Rattle-type porous Sn/C composite fibers with uniformly distributed nanovoids containing metallic Sn nanoparticles for high-performance anode materials in lithium-ion batteries

Abstract

Rattle-type porous Sn/carbon (Sn/C) composite fibers with uniformly distributed nanovoids containing metallic Sn nanoparticles in void space surrounded by C walls (denoted as RT-Sn@C porous fiber) were prepared by electrospinning and subsequent facile heat-treatment. Highly concentrated polystyrene nanobeads used as a sacrificial template played a key role in the synthesis of the unique structured RT-Sn@C porous fiber. The RT-Sn@C porous fiber exhibited excellent long-term cycling and rate performances.
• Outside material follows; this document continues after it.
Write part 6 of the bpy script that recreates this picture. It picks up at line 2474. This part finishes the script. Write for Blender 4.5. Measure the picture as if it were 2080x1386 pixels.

The discharge capacity of the RT-Sn@C porous fiber at the 1000^th cycle was 675 mA h g⁻¹ at a high current density of 3.0 A g⁻¹. The RT-Sn@C porous fiber had final discharge capacities of 991, 924, 890, 848, 784, 717, 679, and 614 mA h g⁻¹ at current densities of 0.1, 0.2, 0.3, 0.5, 1.0, 2.0, 3.0, 5.0, and 10.0 A g⁻¹, respectively. The numerous void spaces, surrounding a Sn nanoparticle as the rattle-type particle, and the surrounding C could efficiently accommodate the volume changes of the Sn nanoparticles, improve the electrical conductivity, and enable efficient penetration of the liquid electrolyte into the structure.